Многими было основательно замечено, что верх и низ лица были у Владимира Соловьева в каком-то странном несоответствии, точно служили выражением различного духовного склада или даже принадлежали двум разным лицам. Общему чарующему впечатлению эта раздвоенность облика, однако, не вредила, так как преобладание высших душевных черт наглядно отражалось на этом замечательном лице.

Руки у Владимира Соловьева были необычайно белые, аристократичные; если допустить некоторый импрессионизм, то можно сказать, что это были умные и добрые руки католического епископа.

Манеры, полные утонченного достоинства и неподдельной простоты; добрая улыбка, в которой выражалась неизъяснимая душевная теплота; густой грудной баритон, обладавший какою-то особенной убедительностью; наконец, детский, иногда неудержимый смех с неожиданными, презабавными икающими высокими нотами – смех человека с чистою совестью, не пресыщенного суетными радостями, всю жизнь посвятившего труду и молитве и потому с особенною свежестью чувства умеющего отдаваться минутам невинного веселья. Все это дорисовывало своеобразный облик, обладавший редкою силою симпатичности.

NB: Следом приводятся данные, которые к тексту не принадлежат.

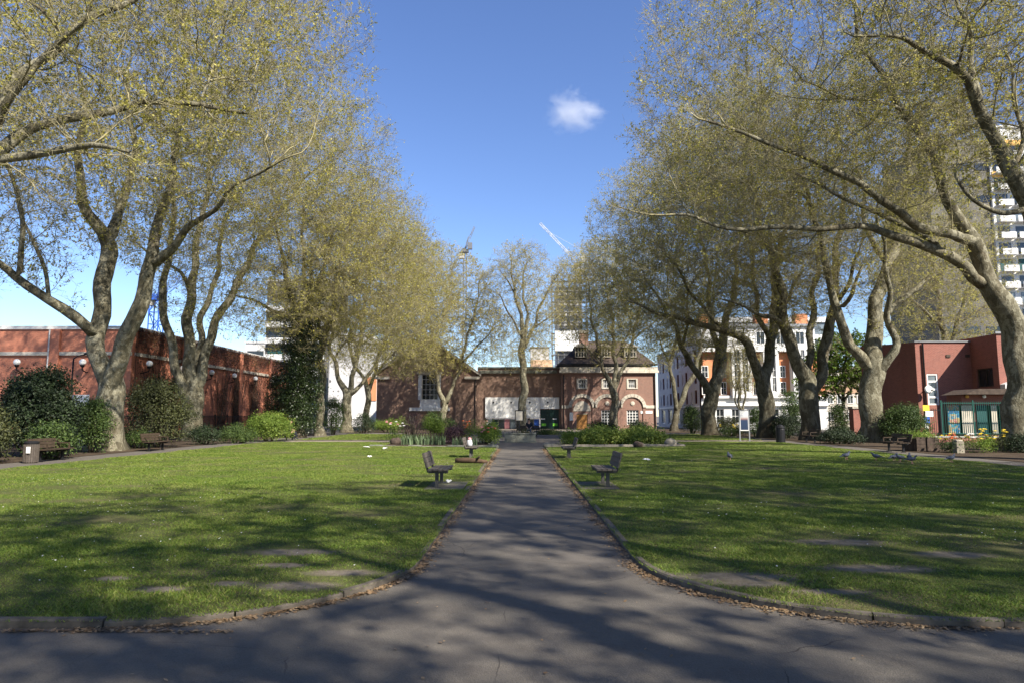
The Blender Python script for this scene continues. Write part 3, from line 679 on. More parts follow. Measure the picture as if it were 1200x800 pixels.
px_tree('plane_tree', 'slender grey plane tree forked beside the orange wall strip', 431, 76,
  [[(431,495,0,.36), (431,475,0,.33), (431,458,0,.3), (422,438,-.3,.2), (412,415,-.6,.16), (408,380,-1,.1), (402,330,-1.5,.05)],
   [(431,460,0,.26), (438,440,.3,.2), (446,415,.6,.17), (455,380,1,.12), (462,330,1.4,.06)],
   [(438,442,.3,.14), (452,422,0,.11), (475,398,-.5,.06)]],
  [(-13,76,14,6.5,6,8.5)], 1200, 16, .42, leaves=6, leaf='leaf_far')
px_tree('plane_tree', 'plane tree with a V of two limbs before the tall white church window', 521, 80,
  [[(521,495,0,.42), (521,478,0,.38), (521,472,0,.36), (513,455,0,.24), (510,430,-.2,.2), (506,395,-.4,.14), (496,350,-.8,.08), (490,310,-1,.04)],
   [(522,474,0,.3), (530,455,.2,.22), (538,432,.4,.19), (546,405,.5,.14), (556,365,.8,.09), (566,320,1,.04)],
   [(512,440,0,.15), (492,412,-.6,.11), (472,385,-1,.06)], [(540,426,.4,.13), (562,402,0,.09), (582,380,0,.05)], [(508,400,0,.12), (524,360,.6,.09), (530,310,1,.04)]],
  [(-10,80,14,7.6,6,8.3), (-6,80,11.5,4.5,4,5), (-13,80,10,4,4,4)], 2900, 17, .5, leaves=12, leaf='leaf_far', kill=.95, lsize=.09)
px_tree('plane_tree', 'slim upright plane tree in front of the white hoarding', 613, 78,
  [[(613,495,0,.48), (613,470,0,.44), (613,440,0,.40), (613,405,0,.36), (611,380,0,.24), (606,350,-.3,.17), (600,320,-.6,.1), (596,298,-.8,.05)],
   [(613,408,0,.2), (617,380,.3,.17), (614,340,.5,.12), (616,300,.6,.05)],
   [(613,410,0,.22), (624,385,.2,.18), (636,355,.5,.14), (650,325,.8,.07)],
   [(612,395,0,.14), (598,372,-.6,.11), (586,345,-1,.06)], [(624,386,.2,.1), (642,372,0,.08), (654,360,0,.05)], [(606,350,-.3,.1), (590,320,0,.06)]],
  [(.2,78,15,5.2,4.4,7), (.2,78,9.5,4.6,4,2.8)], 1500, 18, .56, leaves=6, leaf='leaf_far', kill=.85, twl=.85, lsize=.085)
px_tree('plane_tree', 'many limbed plane tree in front of the arched windows', 719, 82,
  [[(719,495,0,.50), (719,475,0,.46), (718,455,0,.40), (708,432,-.2,.24), (700,405,-.4,.2), (694,370,-.6,.14), (686,320,-1,.07)],
   [(718,458,0,.32), (721,425,0,.26), (718,385,.3,.2), (712,340,.5,.13), (708,295,.8,.05)],
   [(719,458,0,.3), (731,430,.3,.22), (741,400,.5,.18), (750,360,.8,.12), (760,315,1,.05)],
   [(708,430,-.2,.14), (690,410,-.8,.1), (672,385,-1,.05)], [(722,420,0,.13), (738,385,-.8,.1), (736,340,-1,.05)], [(742,398,.5,.12), (765,378,.6,.08), (785,365,.6,.05)]],
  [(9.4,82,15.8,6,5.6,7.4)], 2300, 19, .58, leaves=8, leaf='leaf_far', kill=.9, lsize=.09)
print('left+mid trees', _t.time()-_t0)
# right row, from far to near
px_tree('plane_tree', 'leaning two stemmed plane tree beside the pale terrace', 789, 76,
  [[(790,496,0,.36), (795,480,0,.33), (803,460,0,.29), (811,440,.3,.26), (818,420,.5,.22), (826,390,1,.16), (836,350,1.4,.1), (840,310,1.6,.05)],
   [(793,482,0,.28), (789,455,-.3,.22), (787,425,-.5,.19), (792,395,-.7,.15), (786,350,-1,.09), (780,310,-1.2,.04)],
   [(788,430,-.5,.12), (776,405,-1,.09), (762,380,-1.4,.05)]],
  [(14.5,76,14.5,7,7,8)], 1500, 21, .44, leaves=6, bark='bark_dark')
px_tree('plane_tree', 'thick trunked plane tree with a peeling orange streak near the pale terrace', 832, 58,
  [[(832,500,0,.62), (833,480,0,.60), (835,458,0,.58), (842,435,.3,.42), (848,405,.5,.36), (852,375,.8,.3), (860,335,1.2,.22), (866,285,1.6,.14), (870,230,2,.06)],
   [(832,462,0,.42), (822,442,-.4,.3), (810,425,-.8,.26), (800,405,-1.2,.22), (788,380,-1.6,.16), (772,350,-2.2,.1), (755,320,-3,.05)],
   [(838,452,0,.4), (840,420,.8,.3), (836,390,1.4,.26), (832,345,2,.2), (824,290,2.6,.12), (818,230,3,.05)],
   [(800,405,-1.2,.14), (806,375,-2,.11), (802,330,-2.6,.07)]],
  [(13.3,58,15.5,8.2,8,10), (8.5,57,11,4.5,5,4)], 2000, 22, .68, leaves=5, bark='bark_dark')
px_tree('plane_tree', 'gnarled plane tree whose low limb arches far over the lawn', 899, 52,
  [[(899,500,0,.60), (897,482,0,.58), (894,465,0,.60), (893,448,0,.55), (902,425,.3,.42), (905,395,.6,.38), (906,360,.8,.33), (912,310,1.2,.25), (920,250,1.6,.15), (925,180,2,.06)],
   [(892,450,0,.45), (886,425,-.5,.36), (876,405,-1,.32), (862,393,-1.5,.28), (845,387,-2,.25), (820,380,-2.8,.21), (795,372,-3.6,.17), (765,366,-4.6,.12), (735,352,-5.5,.06)],
   [(848,387,-2,.16), (826,362,-2.4,.13), (806,335,-3,.1), (780,300,-3.6,.05)],
   [(904,405,.6,.22), (892,375,-.6,.19), (884,330,-1.4,.15), (874,270,-2,.08)],
   [(906,370,.8,.18), (925,345,1.5,.14), (945,310,2.4,.08)]],
  [(15.5,52,16,9.5,9,10.5), (9,50,11.5,5.5,5,5)], 2300, 23, .66, leaves=5, bark='bark_dark')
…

Это было одно из тех лиц, перед которым можно высказываться только откровенно, а светская условная ложь кажется грехом. Даже как-то неловко было бы дать ему неполный или уклончивый ответ на тот или иной вопрос или, не согласившись с ним, не выяснить тут же принципиальной причины такого несогласия.

Особенно сильное впечатление производил он на детей и простолюдинов, то есть именно на тех, чья совесть наименее разъедена ржавчиною всяческой лжи; они чувствовали праведность этой души и тянулись к ней, как к свету. Сколько мне приходилось видеть простолюдинов, знавших Владимира Сергеевича, – все к нему относились как к лицу с какими-то особыми духовными полномочиями свыше.

…Какое-то мистическое доверие внушал Владимир Сергеевич даже животным. Мне случалось раза два присутствовать при водворении его с вокзала в номер гостиницы: едва успеет он приехать и потребовать себе стакан кофе, как уже в оконные стекла бьются десятки голубей. Положим, он любил кормить их размоченною булкою; но каким образом птицы узнавали о приезде Владимира Сергеевича, прежде чем он приступал к их кормлению, – это уже их тайна. Та же история повторялась с окнами моей квартиры, когда там поселялся Соловьев.

…По выражению одной моей служанки, с переездом Владимира Сергеевича в дом „нисходило благословение“: всем становилось как-то легче на душе, житейские огорчения и дрязги казались ничтожными, мысль сама собою настраивалась более высоко, и всем работалось спорее. В доме, конечно, становилось тише, потому что все домочадцы сознавали необходимость дать гостю покой и возможность заниматься.